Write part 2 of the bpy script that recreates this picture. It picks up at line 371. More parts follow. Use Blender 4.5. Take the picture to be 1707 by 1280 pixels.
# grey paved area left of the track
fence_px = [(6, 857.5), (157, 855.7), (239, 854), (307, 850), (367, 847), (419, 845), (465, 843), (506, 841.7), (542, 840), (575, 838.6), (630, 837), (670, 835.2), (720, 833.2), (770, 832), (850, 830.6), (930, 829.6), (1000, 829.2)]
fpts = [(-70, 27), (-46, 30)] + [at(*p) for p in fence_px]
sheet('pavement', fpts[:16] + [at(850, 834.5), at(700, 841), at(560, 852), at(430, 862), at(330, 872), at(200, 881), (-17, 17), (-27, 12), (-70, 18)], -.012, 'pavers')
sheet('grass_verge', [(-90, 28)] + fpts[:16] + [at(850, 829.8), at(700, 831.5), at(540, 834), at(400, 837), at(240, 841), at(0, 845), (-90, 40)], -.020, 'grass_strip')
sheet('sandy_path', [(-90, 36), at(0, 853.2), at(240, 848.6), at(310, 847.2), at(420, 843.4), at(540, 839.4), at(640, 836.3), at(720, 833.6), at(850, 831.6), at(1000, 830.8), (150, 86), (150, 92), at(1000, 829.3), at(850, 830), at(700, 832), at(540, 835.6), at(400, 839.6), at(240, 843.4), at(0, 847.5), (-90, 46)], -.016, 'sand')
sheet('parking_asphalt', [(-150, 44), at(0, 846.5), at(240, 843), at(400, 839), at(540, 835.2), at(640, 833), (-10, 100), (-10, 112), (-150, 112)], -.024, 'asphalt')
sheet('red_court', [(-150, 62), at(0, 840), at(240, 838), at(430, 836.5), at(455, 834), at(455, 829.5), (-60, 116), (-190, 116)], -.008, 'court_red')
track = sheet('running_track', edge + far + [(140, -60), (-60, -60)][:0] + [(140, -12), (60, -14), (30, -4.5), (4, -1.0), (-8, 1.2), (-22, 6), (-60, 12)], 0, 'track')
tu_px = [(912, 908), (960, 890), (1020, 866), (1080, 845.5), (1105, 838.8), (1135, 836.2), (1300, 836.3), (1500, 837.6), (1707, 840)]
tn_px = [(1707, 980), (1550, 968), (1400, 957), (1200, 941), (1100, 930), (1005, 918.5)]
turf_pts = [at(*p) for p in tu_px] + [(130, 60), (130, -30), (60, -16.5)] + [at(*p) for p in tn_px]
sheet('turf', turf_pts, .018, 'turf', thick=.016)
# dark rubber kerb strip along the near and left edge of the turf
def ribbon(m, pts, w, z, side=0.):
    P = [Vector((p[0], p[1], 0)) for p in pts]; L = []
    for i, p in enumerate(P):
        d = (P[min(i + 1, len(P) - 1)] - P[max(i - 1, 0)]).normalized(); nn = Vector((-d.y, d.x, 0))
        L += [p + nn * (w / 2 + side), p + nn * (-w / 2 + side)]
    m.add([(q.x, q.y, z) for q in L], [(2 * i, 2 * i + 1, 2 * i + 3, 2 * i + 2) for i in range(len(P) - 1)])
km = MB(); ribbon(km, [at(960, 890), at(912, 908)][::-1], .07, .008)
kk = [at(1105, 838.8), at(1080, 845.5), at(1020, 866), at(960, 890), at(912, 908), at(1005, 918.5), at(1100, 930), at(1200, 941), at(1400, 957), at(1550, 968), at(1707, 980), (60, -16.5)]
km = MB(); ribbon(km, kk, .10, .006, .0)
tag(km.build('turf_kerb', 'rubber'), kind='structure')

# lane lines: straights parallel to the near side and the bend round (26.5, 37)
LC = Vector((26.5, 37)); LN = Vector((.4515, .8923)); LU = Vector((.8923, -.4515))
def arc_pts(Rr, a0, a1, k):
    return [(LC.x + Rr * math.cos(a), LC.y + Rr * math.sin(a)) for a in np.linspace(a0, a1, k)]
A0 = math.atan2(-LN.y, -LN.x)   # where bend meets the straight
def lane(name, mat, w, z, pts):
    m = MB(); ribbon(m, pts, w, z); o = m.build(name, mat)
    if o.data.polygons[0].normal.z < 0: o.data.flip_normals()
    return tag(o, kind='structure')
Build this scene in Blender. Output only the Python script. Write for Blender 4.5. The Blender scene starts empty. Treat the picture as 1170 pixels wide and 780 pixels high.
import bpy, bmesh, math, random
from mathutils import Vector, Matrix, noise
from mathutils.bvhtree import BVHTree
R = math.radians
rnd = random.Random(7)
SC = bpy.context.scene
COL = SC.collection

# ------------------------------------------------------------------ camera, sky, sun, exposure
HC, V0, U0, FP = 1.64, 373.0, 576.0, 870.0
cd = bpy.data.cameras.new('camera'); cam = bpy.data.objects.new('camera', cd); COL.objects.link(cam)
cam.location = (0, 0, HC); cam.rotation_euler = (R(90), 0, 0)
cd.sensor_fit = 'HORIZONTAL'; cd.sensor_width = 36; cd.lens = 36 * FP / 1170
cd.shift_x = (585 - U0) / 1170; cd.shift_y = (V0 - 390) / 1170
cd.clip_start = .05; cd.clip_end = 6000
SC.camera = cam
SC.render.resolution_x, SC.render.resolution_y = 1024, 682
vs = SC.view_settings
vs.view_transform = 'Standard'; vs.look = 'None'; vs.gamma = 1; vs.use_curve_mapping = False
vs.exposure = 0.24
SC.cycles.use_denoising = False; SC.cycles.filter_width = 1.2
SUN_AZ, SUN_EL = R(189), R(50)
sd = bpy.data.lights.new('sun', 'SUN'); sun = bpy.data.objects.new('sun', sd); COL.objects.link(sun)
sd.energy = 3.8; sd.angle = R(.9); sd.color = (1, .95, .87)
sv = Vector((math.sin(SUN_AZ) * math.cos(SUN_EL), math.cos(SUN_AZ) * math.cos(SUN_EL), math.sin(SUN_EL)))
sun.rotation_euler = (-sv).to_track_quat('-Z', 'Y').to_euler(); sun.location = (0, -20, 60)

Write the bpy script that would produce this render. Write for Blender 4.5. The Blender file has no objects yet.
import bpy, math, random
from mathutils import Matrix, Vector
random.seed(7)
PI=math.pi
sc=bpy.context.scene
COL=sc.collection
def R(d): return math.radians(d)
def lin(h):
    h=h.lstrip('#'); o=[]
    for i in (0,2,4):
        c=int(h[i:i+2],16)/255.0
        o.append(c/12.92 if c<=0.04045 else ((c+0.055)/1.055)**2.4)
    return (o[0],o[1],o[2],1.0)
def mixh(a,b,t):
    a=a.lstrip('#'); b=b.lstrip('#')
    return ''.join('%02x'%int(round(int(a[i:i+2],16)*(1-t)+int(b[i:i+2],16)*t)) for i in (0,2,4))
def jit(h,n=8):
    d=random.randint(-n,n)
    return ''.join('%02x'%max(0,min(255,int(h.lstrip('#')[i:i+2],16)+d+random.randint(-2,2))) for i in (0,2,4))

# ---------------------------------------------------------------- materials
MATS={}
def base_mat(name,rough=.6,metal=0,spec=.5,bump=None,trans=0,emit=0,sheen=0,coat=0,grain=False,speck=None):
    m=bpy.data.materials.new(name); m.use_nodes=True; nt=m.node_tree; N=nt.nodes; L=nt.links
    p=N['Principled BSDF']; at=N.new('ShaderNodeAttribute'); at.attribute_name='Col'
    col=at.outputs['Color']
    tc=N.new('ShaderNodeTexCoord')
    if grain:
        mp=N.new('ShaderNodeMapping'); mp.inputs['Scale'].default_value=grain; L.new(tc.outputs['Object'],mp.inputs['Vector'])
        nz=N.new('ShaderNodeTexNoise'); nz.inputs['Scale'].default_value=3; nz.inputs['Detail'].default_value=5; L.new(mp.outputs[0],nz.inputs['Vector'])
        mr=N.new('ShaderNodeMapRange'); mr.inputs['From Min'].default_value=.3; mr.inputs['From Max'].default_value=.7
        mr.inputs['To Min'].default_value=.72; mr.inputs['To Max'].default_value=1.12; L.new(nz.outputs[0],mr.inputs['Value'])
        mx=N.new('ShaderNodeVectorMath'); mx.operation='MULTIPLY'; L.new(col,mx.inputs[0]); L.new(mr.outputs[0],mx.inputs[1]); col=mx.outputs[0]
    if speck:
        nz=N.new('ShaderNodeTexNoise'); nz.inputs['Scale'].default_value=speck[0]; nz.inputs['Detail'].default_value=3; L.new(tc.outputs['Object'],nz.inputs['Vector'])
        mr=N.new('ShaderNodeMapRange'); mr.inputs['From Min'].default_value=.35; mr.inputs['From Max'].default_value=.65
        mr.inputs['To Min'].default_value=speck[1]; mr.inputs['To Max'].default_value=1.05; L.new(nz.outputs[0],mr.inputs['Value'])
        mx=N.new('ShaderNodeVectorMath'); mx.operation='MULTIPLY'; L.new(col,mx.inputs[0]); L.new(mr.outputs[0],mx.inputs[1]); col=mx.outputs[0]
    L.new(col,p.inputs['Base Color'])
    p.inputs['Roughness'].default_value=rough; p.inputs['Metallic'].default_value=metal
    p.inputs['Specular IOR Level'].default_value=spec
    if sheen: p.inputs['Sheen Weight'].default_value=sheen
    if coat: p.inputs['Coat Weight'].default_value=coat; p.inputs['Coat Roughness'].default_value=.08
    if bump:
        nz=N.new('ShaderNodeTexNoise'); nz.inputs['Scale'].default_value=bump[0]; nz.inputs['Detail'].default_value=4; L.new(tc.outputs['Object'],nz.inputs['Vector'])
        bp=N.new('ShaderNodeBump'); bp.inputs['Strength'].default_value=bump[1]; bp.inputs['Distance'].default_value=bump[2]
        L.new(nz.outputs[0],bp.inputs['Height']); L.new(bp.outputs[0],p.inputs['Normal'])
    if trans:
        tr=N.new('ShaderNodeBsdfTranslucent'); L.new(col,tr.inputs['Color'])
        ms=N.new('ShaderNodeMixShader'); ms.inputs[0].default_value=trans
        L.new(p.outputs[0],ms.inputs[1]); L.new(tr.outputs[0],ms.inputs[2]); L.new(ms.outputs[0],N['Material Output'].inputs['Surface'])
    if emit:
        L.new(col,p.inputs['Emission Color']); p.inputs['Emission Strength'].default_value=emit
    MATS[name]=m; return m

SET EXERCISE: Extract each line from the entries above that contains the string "Blender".

EXERCISE SOLUTION:
Write part 2 of the bpy script that recreates this picture. It picks up at line 371. More parts follow. Use Blender 4.5. Take the picture to be 1707 by 1280 pixels.
Build this scene in Blender. Output only the Python script. Write for Blender 4.5. The Blender scene starts empty. Treat the picture as 1170 pixels wide and 780 pixels high.
Write the bpy script that would produce this render. Write for Blender 4.5. The Blender file has no objects yet.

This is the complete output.